What is a pull request (PR)?
Why Interviewers Ask This
Foundational questions like this help interviewers calibrate the rest of the interview. A confident, accurate answer signals that you have solid Git & GitHub basics — a prerequisite for any developer role.
Answer
A pull request (PR) — called a merge request (MR) in GitLab — is a feature of hosted Git platforms (GitHub, GitLab, Bitbucket) that provides a structured way to propose, review, and merge changes from one branch to another. It is NOT a Git feature — it's a collaboration workflow on top of Git. A PR notifies team members that you've pushed changes and requests them to review and "pull" (merge) your branch. PR features: (1) Code review: reviewers can comment on specific lines, request changes, or approve; (2) Discussion: threaded conversations about the changes; (3) Diff view: easy to see all changes; (4) CI/CD integration: automated tests run on the PR; (5) Merge options: merge commit, squash merge, or rebase merge; (6) Branch protection: require approvals before merging.

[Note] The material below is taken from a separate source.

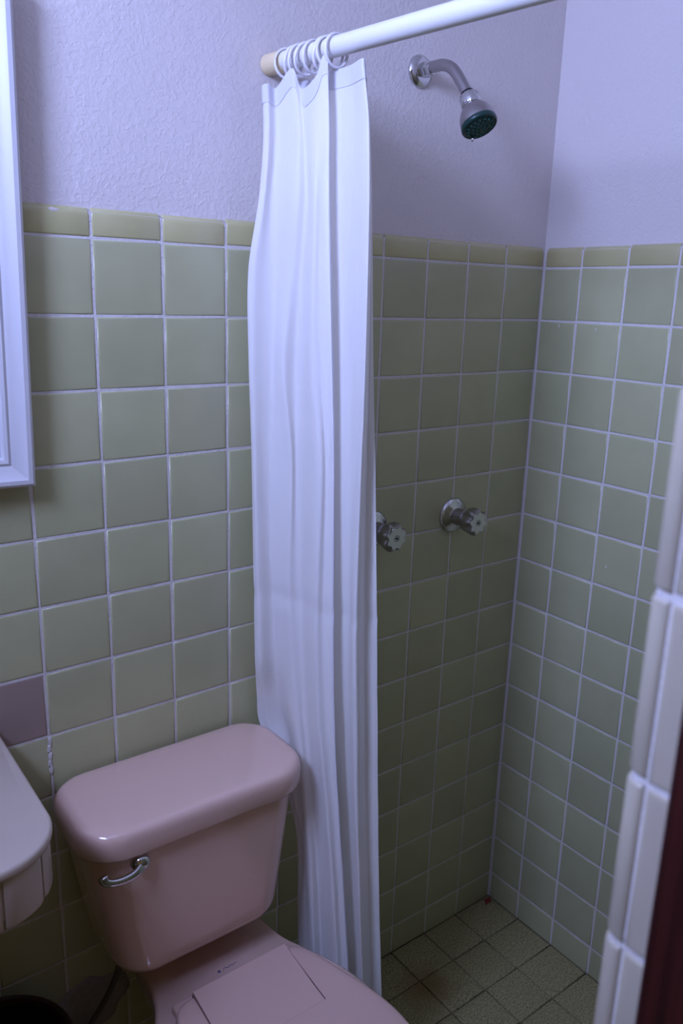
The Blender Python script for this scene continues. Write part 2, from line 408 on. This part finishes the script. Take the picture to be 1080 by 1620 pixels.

Good PR practices: small, focused changes; descriptive title and description; link related issues; respond to feedback promptly; don't ignore review comments. Draft PRs signal "work in progress" and request early feedback without being ready to merge.
Common Mistake
Many candidates answer correctly but can't explain the 'why'. Always be prepared to justify your answer with a concrete example or use case from your Git & GitHub experience.